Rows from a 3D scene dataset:
--------

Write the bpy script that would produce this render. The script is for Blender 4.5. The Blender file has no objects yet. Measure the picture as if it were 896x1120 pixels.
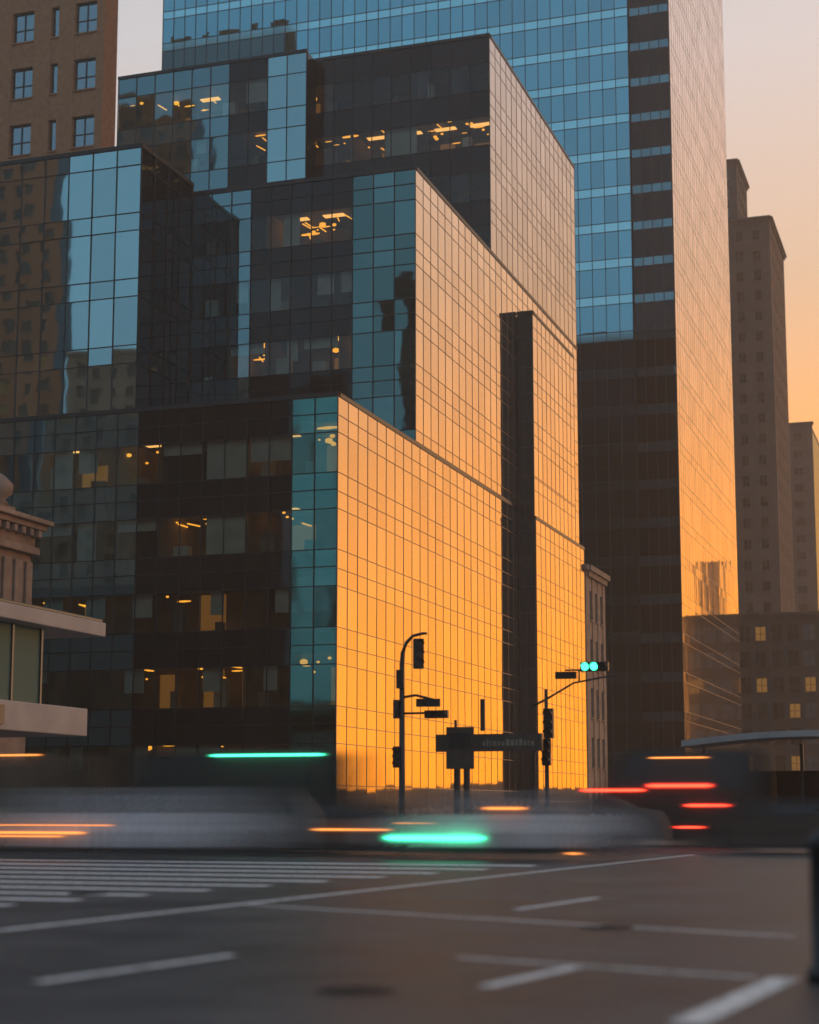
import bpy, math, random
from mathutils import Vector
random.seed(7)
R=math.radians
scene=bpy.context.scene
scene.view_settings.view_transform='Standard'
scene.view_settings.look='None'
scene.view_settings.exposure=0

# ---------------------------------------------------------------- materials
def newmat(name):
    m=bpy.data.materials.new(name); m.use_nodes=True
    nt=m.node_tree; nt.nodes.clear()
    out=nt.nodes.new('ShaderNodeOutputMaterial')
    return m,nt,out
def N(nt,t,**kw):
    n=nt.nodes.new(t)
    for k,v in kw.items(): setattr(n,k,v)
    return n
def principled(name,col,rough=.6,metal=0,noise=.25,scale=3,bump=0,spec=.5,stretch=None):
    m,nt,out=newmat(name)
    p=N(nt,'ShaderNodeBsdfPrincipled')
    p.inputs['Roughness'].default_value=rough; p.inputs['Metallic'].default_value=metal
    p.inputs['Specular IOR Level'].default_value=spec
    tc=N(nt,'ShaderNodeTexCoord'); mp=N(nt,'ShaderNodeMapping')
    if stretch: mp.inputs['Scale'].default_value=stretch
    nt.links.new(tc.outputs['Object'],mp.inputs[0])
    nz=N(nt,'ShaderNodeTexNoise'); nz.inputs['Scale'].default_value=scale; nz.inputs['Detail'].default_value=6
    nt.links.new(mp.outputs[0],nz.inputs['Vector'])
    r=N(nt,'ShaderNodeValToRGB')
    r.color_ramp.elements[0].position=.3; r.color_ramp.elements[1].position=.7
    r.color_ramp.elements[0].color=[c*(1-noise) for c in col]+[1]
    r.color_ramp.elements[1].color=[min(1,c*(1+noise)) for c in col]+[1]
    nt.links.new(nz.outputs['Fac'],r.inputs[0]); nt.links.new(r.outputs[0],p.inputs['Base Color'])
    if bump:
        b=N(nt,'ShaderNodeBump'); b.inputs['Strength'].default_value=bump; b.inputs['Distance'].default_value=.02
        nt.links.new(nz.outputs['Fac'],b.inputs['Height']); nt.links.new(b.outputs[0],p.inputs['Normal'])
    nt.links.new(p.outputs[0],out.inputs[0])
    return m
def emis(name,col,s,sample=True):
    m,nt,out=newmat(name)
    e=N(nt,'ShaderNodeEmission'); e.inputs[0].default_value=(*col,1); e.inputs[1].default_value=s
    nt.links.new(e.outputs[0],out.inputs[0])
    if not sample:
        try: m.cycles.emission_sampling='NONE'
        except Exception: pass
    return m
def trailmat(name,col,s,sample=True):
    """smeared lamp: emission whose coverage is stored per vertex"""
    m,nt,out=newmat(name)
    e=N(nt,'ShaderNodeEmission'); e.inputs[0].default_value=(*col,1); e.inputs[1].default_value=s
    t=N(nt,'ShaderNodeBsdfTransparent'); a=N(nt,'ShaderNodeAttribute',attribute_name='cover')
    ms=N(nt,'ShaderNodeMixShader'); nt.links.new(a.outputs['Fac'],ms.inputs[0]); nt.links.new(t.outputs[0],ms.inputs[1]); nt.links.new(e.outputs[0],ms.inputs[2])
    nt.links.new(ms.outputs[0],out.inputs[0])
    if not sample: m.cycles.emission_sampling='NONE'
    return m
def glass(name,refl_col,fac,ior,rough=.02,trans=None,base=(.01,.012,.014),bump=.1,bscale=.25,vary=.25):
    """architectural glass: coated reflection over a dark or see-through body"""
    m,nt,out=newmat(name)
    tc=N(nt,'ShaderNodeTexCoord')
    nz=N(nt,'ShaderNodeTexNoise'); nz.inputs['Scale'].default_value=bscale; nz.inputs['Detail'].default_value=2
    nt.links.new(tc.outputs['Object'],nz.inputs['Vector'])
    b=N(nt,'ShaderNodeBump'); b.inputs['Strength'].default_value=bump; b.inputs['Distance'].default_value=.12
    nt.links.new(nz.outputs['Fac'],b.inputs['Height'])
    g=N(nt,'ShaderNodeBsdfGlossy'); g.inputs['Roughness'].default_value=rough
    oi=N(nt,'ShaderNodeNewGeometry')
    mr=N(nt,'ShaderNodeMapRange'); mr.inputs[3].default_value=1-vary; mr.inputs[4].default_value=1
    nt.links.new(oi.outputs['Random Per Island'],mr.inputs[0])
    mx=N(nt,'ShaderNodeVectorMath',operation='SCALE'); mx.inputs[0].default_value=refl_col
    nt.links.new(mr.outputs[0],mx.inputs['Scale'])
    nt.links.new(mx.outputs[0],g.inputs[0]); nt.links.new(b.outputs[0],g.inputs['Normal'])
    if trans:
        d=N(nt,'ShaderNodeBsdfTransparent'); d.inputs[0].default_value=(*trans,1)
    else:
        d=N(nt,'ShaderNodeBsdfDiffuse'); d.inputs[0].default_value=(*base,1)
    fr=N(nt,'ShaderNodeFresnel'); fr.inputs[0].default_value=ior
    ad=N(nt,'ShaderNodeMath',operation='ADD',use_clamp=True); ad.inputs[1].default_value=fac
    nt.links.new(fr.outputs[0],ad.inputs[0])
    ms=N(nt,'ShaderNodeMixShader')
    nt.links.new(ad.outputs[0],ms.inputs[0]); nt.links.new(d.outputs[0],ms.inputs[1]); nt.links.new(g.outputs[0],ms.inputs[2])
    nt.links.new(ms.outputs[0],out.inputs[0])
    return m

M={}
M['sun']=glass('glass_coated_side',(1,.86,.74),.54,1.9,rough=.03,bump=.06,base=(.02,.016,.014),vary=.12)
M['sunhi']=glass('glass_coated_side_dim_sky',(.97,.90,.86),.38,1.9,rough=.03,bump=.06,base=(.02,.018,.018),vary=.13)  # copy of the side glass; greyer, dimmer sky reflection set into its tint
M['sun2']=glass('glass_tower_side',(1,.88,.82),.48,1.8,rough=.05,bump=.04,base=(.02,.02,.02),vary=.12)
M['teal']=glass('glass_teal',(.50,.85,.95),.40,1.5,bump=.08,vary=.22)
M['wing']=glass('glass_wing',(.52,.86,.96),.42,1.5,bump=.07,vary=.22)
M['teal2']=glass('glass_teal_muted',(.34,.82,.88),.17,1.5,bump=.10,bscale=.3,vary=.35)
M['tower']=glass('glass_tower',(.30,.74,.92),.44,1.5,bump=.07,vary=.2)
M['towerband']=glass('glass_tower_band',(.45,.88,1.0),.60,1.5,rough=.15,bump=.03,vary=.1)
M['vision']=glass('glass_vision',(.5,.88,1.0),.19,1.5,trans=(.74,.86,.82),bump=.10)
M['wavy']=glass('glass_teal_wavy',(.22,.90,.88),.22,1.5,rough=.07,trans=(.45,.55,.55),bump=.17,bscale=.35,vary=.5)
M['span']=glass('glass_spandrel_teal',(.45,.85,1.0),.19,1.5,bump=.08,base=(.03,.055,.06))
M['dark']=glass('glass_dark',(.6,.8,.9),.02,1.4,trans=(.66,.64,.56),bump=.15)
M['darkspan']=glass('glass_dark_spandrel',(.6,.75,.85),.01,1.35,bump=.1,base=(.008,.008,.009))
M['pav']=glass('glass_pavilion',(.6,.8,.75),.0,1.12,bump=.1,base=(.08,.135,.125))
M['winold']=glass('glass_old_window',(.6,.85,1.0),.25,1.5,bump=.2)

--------

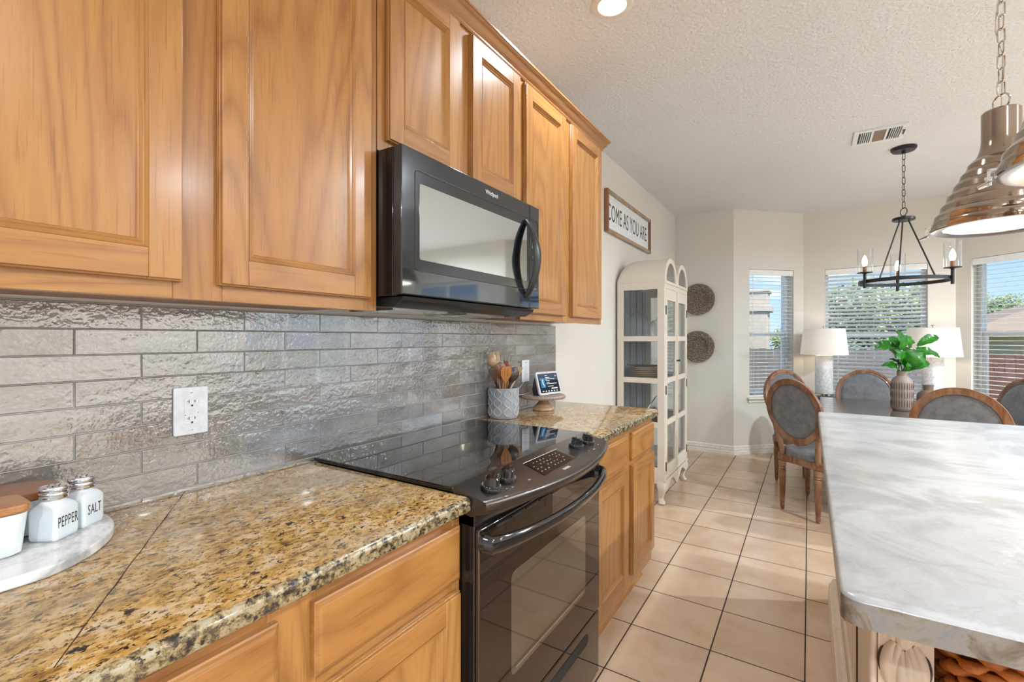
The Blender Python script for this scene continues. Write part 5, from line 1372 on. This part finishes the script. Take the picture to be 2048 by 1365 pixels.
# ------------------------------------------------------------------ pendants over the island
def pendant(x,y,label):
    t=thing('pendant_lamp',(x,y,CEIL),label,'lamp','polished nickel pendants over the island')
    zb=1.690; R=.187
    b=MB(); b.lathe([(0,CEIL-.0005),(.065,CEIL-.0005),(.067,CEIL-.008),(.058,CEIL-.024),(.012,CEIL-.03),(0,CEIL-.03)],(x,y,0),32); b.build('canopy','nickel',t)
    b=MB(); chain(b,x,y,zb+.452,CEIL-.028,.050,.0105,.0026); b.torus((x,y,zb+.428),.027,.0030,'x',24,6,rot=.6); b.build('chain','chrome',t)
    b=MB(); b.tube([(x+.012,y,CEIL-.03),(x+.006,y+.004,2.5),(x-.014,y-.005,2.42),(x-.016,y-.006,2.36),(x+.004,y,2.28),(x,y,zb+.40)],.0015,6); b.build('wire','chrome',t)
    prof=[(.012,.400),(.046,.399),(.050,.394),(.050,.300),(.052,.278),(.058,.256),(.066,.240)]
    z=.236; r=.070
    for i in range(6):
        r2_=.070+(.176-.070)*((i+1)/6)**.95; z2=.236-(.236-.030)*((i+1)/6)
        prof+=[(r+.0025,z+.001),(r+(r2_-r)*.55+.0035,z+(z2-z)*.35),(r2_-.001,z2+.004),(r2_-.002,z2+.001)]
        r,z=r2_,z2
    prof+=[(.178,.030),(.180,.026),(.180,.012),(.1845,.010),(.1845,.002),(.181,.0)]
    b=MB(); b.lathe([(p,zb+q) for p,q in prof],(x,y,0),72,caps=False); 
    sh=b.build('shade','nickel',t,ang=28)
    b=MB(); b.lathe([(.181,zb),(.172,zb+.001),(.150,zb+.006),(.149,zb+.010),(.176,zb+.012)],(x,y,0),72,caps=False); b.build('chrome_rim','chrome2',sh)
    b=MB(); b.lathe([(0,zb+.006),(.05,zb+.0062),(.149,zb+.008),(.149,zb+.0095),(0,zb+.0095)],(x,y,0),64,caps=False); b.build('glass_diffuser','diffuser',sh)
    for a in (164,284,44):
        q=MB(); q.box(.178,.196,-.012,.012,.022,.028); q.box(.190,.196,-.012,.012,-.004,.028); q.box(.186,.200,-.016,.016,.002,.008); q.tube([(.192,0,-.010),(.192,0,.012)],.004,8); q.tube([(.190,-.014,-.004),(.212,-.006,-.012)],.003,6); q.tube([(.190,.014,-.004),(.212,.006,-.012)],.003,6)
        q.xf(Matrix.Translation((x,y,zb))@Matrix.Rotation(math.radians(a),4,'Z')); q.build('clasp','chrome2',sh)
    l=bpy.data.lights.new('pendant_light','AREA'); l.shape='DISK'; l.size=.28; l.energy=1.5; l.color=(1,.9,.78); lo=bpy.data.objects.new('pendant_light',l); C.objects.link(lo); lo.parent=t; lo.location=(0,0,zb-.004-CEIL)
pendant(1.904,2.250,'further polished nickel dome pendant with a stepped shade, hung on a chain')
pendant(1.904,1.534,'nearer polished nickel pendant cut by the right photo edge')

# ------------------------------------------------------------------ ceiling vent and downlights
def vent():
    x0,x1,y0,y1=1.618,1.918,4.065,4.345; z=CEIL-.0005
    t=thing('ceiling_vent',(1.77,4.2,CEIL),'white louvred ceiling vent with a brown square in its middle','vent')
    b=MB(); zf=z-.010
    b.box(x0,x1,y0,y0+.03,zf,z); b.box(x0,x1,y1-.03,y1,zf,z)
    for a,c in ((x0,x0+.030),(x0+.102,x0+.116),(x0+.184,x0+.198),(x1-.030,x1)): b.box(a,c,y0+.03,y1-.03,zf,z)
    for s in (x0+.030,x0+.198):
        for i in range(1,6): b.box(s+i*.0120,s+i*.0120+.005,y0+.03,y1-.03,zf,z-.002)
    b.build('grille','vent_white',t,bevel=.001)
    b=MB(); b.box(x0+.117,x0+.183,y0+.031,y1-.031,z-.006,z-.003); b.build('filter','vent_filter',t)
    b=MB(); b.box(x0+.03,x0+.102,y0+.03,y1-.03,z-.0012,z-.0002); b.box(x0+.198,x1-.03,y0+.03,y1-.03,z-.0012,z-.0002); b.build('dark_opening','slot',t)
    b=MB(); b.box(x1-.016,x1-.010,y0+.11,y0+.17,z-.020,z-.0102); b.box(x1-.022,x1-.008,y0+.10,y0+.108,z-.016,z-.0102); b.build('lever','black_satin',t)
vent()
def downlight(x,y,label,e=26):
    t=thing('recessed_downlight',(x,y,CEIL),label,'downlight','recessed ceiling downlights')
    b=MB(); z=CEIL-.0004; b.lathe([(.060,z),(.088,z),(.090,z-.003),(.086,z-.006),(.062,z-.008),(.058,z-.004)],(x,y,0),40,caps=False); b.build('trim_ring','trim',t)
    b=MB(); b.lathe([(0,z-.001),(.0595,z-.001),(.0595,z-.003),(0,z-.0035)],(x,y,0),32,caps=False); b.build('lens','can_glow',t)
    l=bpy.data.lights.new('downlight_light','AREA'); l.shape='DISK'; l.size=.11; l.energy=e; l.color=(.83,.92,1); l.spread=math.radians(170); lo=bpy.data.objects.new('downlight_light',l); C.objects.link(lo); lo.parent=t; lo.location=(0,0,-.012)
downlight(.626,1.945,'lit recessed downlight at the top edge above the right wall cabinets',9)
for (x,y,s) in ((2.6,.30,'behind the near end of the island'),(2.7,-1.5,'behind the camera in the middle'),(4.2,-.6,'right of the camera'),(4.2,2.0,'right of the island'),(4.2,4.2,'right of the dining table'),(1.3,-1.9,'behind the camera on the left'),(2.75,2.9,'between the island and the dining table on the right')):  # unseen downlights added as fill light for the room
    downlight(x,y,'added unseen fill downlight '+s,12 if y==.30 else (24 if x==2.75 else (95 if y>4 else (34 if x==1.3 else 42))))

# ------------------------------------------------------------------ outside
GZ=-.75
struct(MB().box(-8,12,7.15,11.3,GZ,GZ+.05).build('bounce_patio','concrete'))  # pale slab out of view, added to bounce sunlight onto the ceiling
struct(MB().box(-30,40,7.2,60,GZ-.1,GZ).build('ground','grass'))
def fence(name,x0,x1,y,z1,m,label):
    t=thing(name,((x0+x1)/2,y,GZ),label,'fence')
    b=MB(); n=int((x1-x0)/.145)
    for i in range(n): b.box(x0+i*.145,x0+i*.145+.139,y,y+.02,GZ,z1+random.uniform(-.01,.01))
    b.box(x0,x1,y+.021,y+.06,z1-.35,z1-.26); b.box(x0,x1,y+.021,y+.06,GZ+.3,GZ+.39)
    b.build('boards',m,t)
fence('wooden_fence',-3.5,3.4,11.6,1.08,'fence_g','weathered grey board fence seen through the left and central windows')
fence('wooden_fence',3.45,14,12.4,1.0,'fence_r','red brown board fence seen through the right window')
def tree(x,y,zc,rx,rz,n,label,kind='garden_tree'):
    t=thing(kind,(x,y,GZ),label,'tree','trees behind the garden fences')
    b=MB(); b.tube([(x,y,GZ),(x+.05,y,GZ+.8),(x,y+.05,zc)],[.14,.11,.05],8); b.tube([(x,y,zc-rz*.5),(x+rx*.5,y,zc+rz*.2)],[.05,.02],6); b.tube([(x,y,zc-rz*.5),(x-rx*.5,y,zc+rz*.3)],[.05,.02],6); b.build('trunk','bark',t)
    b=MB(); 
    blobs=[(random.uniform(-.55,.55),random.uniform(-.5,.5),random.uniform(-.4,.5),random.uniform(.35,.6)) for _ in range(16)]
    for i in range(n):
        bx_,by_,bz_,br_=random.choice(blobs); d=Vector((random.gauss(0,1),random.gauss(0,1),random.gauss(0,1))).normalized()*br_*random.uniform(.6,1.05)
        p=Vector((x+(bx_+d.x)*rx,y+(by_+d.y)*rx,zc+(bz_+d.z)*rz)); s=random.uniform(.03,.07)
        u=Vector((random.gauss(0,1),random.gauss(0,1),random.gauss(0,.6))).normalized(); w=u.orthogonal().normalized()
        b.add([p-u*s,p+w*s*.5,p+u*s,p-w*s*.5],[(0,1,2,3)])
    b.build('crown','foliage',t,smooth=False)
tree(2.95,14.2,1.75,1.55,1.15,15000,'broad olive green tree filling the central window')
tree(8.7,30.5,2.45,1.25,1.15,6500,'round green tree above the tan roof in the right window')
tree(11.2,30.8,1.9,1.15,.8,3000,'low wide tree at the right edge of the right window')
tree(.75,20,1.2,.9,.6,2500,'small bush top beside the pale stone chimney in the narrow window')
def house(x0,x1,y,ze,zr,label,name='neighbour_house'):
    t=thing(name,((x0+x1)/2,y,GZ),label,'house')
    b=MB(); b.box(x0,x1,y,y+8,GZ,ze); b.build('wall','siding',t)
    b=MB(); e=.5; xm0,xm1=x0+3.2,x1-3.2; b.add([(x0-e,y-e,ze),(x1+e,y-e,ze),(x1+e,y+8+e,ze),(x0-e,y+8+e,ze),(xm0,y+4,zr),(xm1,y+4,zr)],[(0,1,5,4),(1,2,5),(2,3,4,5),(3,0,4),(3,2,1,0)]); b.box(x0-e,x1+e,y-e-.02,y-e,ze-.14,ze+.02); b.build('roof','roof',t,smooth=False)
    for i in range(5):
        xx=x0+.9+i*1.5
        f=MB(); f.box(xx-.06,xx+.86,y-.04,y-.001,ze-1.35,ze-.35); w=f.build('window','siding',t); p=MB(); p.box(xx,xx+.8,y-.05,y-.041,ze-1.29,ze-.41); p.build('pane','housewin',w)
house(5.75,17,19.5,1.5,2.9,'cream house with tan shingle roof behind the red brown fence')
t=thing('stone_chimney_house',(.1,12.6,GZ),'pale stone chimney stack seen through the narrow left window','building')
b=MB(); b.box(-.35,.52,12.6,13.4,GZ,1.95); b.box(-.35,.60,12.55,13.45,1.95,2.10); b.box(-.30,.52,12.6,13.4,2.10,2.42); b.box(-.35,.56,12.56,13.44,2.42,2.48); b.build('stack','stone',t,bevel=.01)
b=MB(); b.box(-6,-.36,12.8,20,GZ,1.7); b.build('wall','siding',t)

--------

*Given problem*: Within the entries above, give again exactly the lines starting at the one that contains "Write the bpy" and ending at the one that contains "scene.view_settings.exposure=0", leaving out the pictures.

*Answer to the exercise*:
Write the bpy script that would produce this render. The script is for Blender 4.5. The Blender file has no objects yet. Measure the picture as if it were 896x1120 pixels.
import bpy, math, random
from mathutils import Vector
random.seed(7)
R=math.radians
scene=bpy.context.scene
scene.view_settings.view_transform='Standard'
scene.view_settings.look='None'
scene.view_settings.exposure=0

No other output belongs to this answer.